◆ What the task asks ◆
Below is a listing to transcribe in full and exactly; keep the pictures out.

START

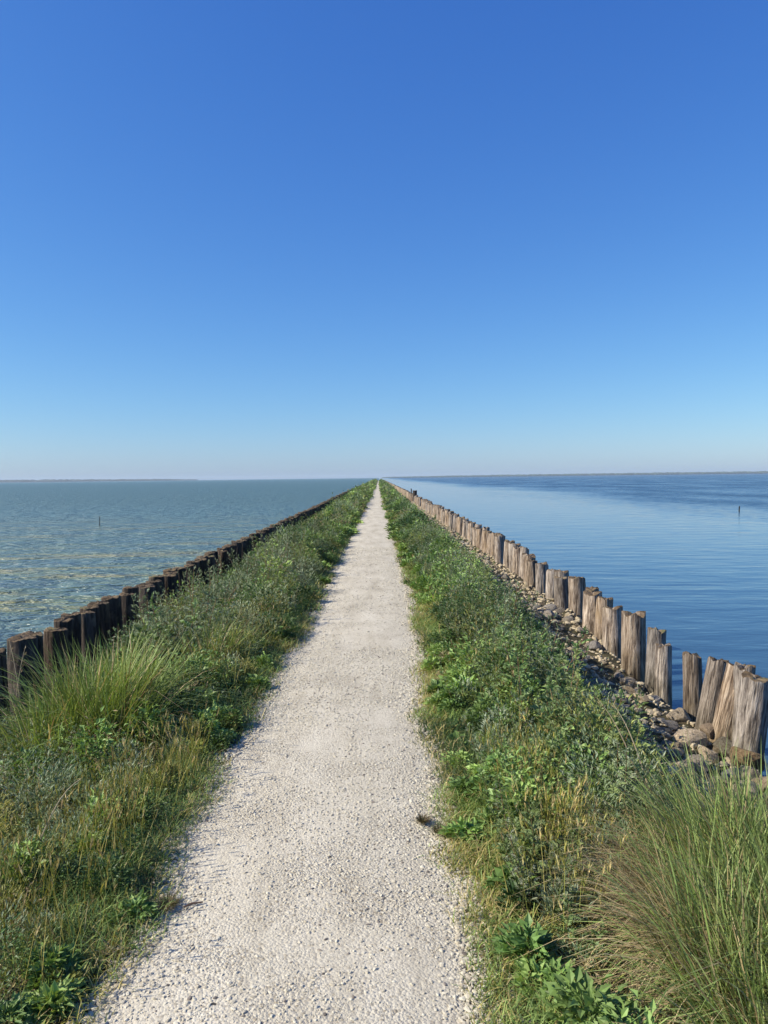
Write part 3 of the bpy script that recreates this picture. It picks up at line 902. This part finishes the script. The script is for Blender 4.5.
# ------------------------------------------------------------------ grass tussocks (things)
def tussock(cx, cy, heads, cols, lab, wd=(.003, .006), dry=.15, wind=(0, 0)):
    """a tangle of several heads of blades grown together; heads: (dx, dy, radius, blades, height)"""
    Vs, F3, F4, Cs, k0 = [], [], [], [], 0
    for dx, dy, rr_, n, hh in heads:
        a_ = rng.random(n) * 6.28; rr = np.sqrt(rng.random(n))
        x = cx + dx + rr_ * rr * np.cos(a_); y = cy + dy + rr_ * rr * np.sin(a_)
        az_ = np.arctan2(np.sin(a_) * rr + wind[1] + rng.normal(0, .75, n), np.cos(a_) * rr + wind[0] + rng.normal(0, .75, n))
        h = hh * (.35 + .75 * rng.random(n) ** .8)
        lean = (.04 + .42 * rr ** 1.5) * (.3 + 1.3 * rng.random(n))
        cur = rng.gamma(1.6, .17, n)
        broken = rng.random(n) < .12; cur[broken] += .9; h[broken] *= .8
        C = pal(n, cols, .24); tip = C * 1.12
        d = rng.random(n) < dry
        C[d] = pal(d.sum(), STRAW); tip[d] = C[d]
        V, f3, f4, CC = blades(np.stack([x, y, ground_z(x, y) - .02], -1), h, wd[0] + (wd[1] - wd[0]) * rng.random(n), az_, lean, cur, C, 5, tip)
        Vs.append(V); F3.append(f3 + k0); F4.append(f4 + k0); Cs.append(CC); k0 += len(V)
    root = empty('grass_tussock', (cx, cy, float(ground_z(cx, cy))))
    loc = np.array(root.location)
    build('blades', np.concatenate(Vs) - loc, [np.concatenate(F3), np.concatenate(F4)], M_GRASS, np.concatenate(Cs), root)
    return tag(root, lab, 'grass tussock'), loc


TL = [(0.187, 0.286, 0.077), (0.132, 0.215, 0.05), (0.242, 0.319, 0.11), (0.088, 0.143, 0.033)]
TR = [(0.252, 0.345, 0.102), (0.183, 0.264, 0.068), (0.321, 0.38, 0.136), (0.331, 0.406, 0.136), (0.126, 0.184, 0.051)]
tussock(-1.86, 4.95, [(0, 0, .2, 900, .78), (-.22, -.22, .16, 560, .62), (.1, .3, .17, 600, .7), (.2, -.12, .14, 420, .55), (-.3, .22, .16, 400, .6)], TL, 'tall bright green grass tussock by the dark posts', wd=(.005, .012), dry=.1)
t, loc = tussock(1.62, 2.78, [(0, 0, .22, 1700, .72), (.3, -.25, .2, 1300, .7), (-.17, .28, .17, 1100, .66), (.32, .35, .22, 1200, .62), (-.16, -.34, .18, 1300, .58), (.05, -.62, .2, 1400, .62), (-.34, .02, .14, 900, .52), (-.2, -.7, .2, 1200, .54), (.3, -.85, .22, 1200, .62), (-.36, -.45, .14, 700, .46), (-.05, -.95, .2, 1000, .5), (-.45, -.22, .15, 900, .5), (-.52, -.5, .15, 900, .46), (-.48, -.82, .17, 900, .44), (-.2, -1.08, .2, 900, .44), (.45, -.55, .22, 900, .68)], TR,
                 'large arching green and straw grass tussock close to the viewer by the pale posts', wd=(.0045, .010), dry=.2, wind=(-.25, .15))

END

◆ Worked solution ◆
Write part 3 of the bpy script that recreates this picture. It picks up at line 902. This part finishes the script. The script is for Blender 4.5.
# ------------------------------------------------------------------ grass tussocks (things)
def tussock(cx, cy, heads, cols, lab, wd=(.003, .006), dry=.15, wind=(0, 0)):
    """a tangle of several heads of blades grown together; heads: (dx, dy, radius, blades, height)"""
    Vs, F3, F4, Cs, k0 = [], [], [], [], 0
    for dx, dy, rr_, n, hh in heads:
        a_ = rng.random(n) * 6.28; rr = np.sqrt(rng.random(n))
        x = cx + dx + rr_ * rr * np.cos(a_); y = cy + dy + rr_ * rr * np.sin(a_)
        az_ = np.arctan2(np.sin(a_) * rr + wind[1] + rng.normal(0, .75, n), np.cos(a_) * rr + wind[0] + rng.normal(0, .75, n))
        h = hh * (.35 + .75 * rng.random(n) ** .8)
        lean = (.04 + .42 * rr ** 1.5) * (.3 + 1.3 * rng.random(n))
        cur = rng.gamma(1.6, .17, n)
        broken = rng.random(n) < .12; cur[broken] += .9; h[broken] *= .8
        C = pal(n, cols, .24); tip = C * 1.12
        d = rng.random(n) < dry
        C[d] = pal(d.sum(), STRAW); tip[d] = C[d]
        V, f3, f4, CC = blades(np.stack([x, y, ground_z(x, y) - .02], -1), h, wd[0] + (wd[1] - wd[0]) * rng.random(n), az_, lean, cur, C, 5, tip)
        Vs.append(V); F3.append(f3 + k0); F4.append(f4 + k0); Cs.append(CC); k0 += len(V)
    root = empty('grass_tussock', (cx, cy, float(ground_z(cx, cy))))
    loc = np.array(root.location)
    build('blades', np.concatenate(Vs) - loc, [np.concatenate(F3), np.concatenate(F4)], M_GRASS, np.concatenate(Cs), root)
    return tag(root, lab, 'grass tussock'), loc


TL = [(0.187, 0.286, 0.077), (0.132, 0.215, 0.05), (0.242, 0.319, 0.11), (0.088, 0.143, 0.033)]
TR = [(0.252, 0.345, 0.102), (0.183, 0.264, 0.068), (0.321, 0.38, 0.136), (0.331, 0.406, 0.136), (0.126, 0.184, 0.051)]
tussock(-1.86, 4.95, [(0, 0, .2, 900, .78), (-.22, -.22, .16, 560, .62), (.1, .3, .17, 600, .7), (.2, -.12, .14, 420, .55), (-.3, .22, .16, 400, .6)], TL, 'tall bright green grass tussock by the dark posts', wd=(.005, .012), dry=.1)
t, loc = tussock(1.62, 2.78, [(0, 0, .22, 1700, .72), (.3, -.25, .2, 1300, .7), (-.17, .28, .17, 1100, .66), (.32, .35, .22, 1200, .62), (-.16, -.34, .18, 1300, .58), (.05, -.62, .2, 1400, .62), (-.34, .02, .14, 900, .52), (-.2, -.7, .2, 1200, .54), (.3, -.85, .22, 1200, .62), (-.36, -.45, .14, 700, .46), (-.05, -.95, .2, 1000, .5), (-.45, -.22, .15, 900, .5), (-.52, -.5, .15, 900, .46), (-.48, -.82, .17, 900, .44), (-.2, -1.08, .2, 900, .44), (.45, -.55, .22, 900, .68)], TR,
                 'large arching green and straw grass tussock close to the viewer by the pale posts', wd=(.0045, .010), dry=.2, wind=(-.25, .15))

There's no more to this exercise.